The World Cup showed what the standard is required for Ireland at future tournaments, and while Quinn admitted she wishes some parts of the campaign went differently, she is determined to make it right at future tournaments.


"The competitive athlete in you is kicking yourself. I still think about that Canada game, and think about things I would have done differently.

"I think you have to be realistic and say, we lost those games to Australia and Canada on fine margins, to teams who lost previous games on fine margins when they were new to major tournaments.

"I think whichever way you spin it, it's a process you have to go through, and I just wish I was a little bit younger so I would have more chances at putting those fine lines right I guess.

"For me, the more things you do at international level and at a major tournament or if you are out of your comfort zone a little bit, you are going to get better from that, you are going to learn a lot of different lessons on and off the pitch."


New era

Fast-forward to September, and more history was made for Ireland, for different reasons and in a different environment.

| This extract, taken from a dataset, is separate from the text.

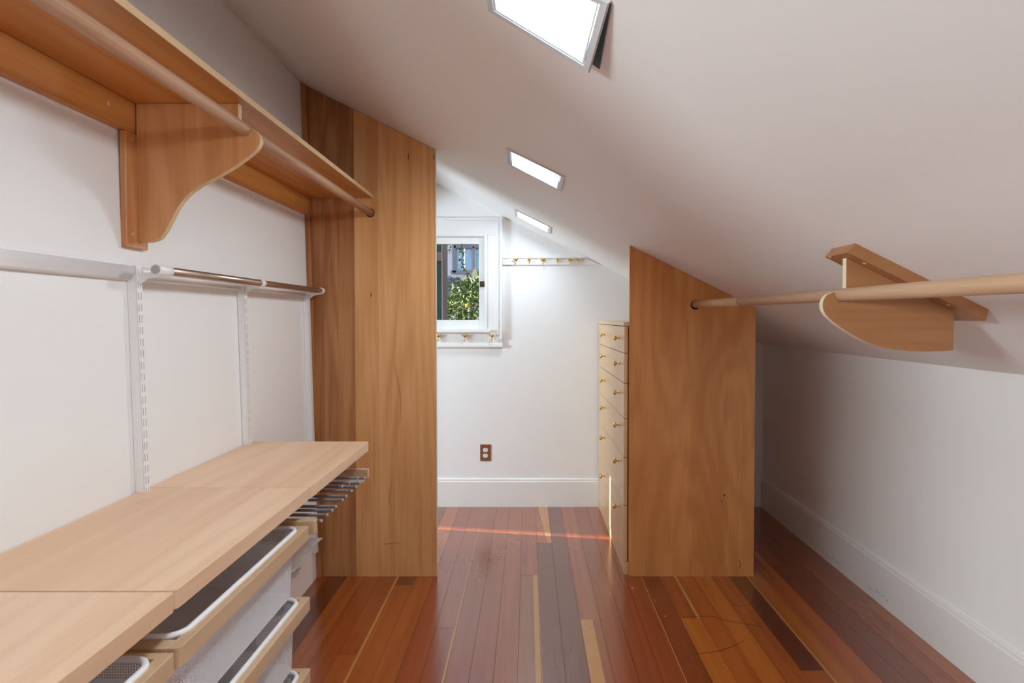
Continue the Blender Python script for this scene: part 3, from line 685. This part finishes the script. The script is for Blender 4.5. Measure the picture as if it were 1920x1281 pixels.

After the FAI decided not to renew Vera Pauw's contract, Eileen Gleeson took charge of the team for the historic game against Northern Ireland, the women's team's first outing at Landsdown Road.

After 31 minutes, Quinn became the first woman for the national team to score at the stadium in the 3-0 win to kick off their Nations League campaign, a moment she foresaw in the build up to the game.

"I had a moment the day before the game, when I was thinking someone is going to be the first person to put their name on the score-sheet, I would love for that to be me and for that to be something that I can say I have done and will be remembered amd be a really good day for the women to be there for the first time.

"When it actually happened, I couldn't believe it to be fair. I like to think that thinking about it the day before made me focus and just made me hit the shot when it came to me."


In that squad for the Nations League games against Northern Ireland and Hungary, it marked a new era, with experienced players like Niamh Fahey missing through injury, and Áine O'Gorman retiring. Caitlin Hayes made her debut, while Tyler Toland made her return after four years.

On Friday, the FAI announced Eileen Gleeson who, was an assistant to Pauw, will be in charge for the remainder of the Nations League campaign.

It's currently unclear where the FAI search for a new manager currently is, but Quinn believes players are out to raise their game after this summer.

"In any club or national team, when new management or staff come in, you want to show what you can do and prove a point. It was good to see everybody rise to the challenge and fight for a place in the team.

"It was good for everybody to just dig in and say we are not going to get comfortable with what we have achieved, we are going to push on with what's next.

"Football is fast, things happen, things change, and you just have to roll with the punches, and as a professional, you have to step up to the challenge of whatever that may be. I think it has helped that it has been Eilo that has stepped in because we know her and we are familiar with her, and she knows us, so I think that's been helpful."

Irish in Birmingham

Back in England, it has been a difficult start to the championship for Lucy at Birmingham, with one win in their opening five games.

Alongside Lucy at Birmingham, is fellow Ireland internationals Louise Quinn, Jamie Finn and Lily Agg. Despite a slow start, Lucy Quinn is confident they can turn their season around.

The race for promotion to the Women's Super League will be competitive, and Quinn credits the advancements made in women's football for this.

"I think we haven't had much luck with things going our way, but then equally, you make your own luck, and at times we haven't done enough to make our own luck.

"Even with myself personally, I have been frustrated with some of the games and what I have been able to do.

"We have got an unbelievably talented squad. Some of the names we have got in now are international players, players that have played there for a long, long time.

"The Championship as a whole, is getting better, better and better. The clubs are becoming full-time, people are really competing now, everybody has a talented squad. I think there are four, five, maybe six names in the hat for promotion."